In June 2016, scores of armed men descended on Guzman's mother's home in central Sinaloa state. The attack left several people dead and may have been launched by a cartel with which Sinaloa has long feuded. In August, gunmen stormed into a posh restaurant in Puerto Vallarta, down the Pacific coast from Sinaloa state, and kidnapped at least one of Guzman's sons. The son whose kidnapping was confirmed, Alfredo, was released unharmed days later.
These incidents, which came amid rising violence throughout Mexico, now appear to have been the opening salvos in a battle for succession that has drawn in various factions of the Sinaloa cartel as well as is rivals and erstwhile allies.
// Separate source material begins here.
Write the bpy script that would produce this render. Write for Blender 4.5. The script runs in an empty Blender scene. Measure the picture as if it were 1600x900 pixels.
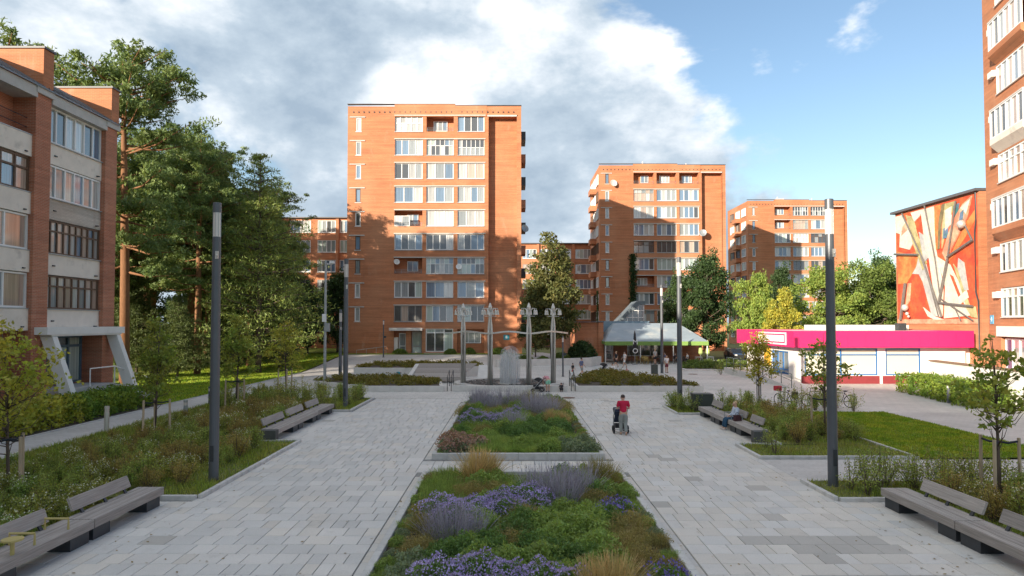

In February, Guzman's sons were ambushed by gunmen they alleged were working for Damaso Lopez Nuñez, a security official turned cartel member who had long been their father's right-hand man. Lopez was captured in Mexico City in May, but the bloodshed has not eased.
Sinaloa state reportedly saw 182 homicides in June — month capped off by the massacre of 17 suspected cartel gunmen near Mazatlan.
June's death toll reportedly put the state at 907 homicides for the year, which would be a 73% increase over the same period last year.
At least three factions of the Sinaloa cartel are believed to be vying for control of the organization, and remnants of the Beltran Leyva Organization, a cartel that allied with Sinaloa in the 2000s, as well as the ascendant Jalisco New Generation cartel have joined the fight.
The CJNG is believed to have played a role in Guzman's son's kidnapping.
It is also challenging the Sinaloa cartel in Tijuana and battling Guzman's organization for control in Colima state — home to Mexico's largest Pacific port.
The cartel clash has reportedly also spread to Ciudad Juarez, a major port of entry to the US and a crown jewel for traffickers.
The bloodshed looks unlikely to relent any time soon, and in addition to the family members still at risk, Guzman may have a great deal left to lose. As of early May, US authorities investigating his dealings had "not found one dollar of El Chapo's assets," the country's attorney general said.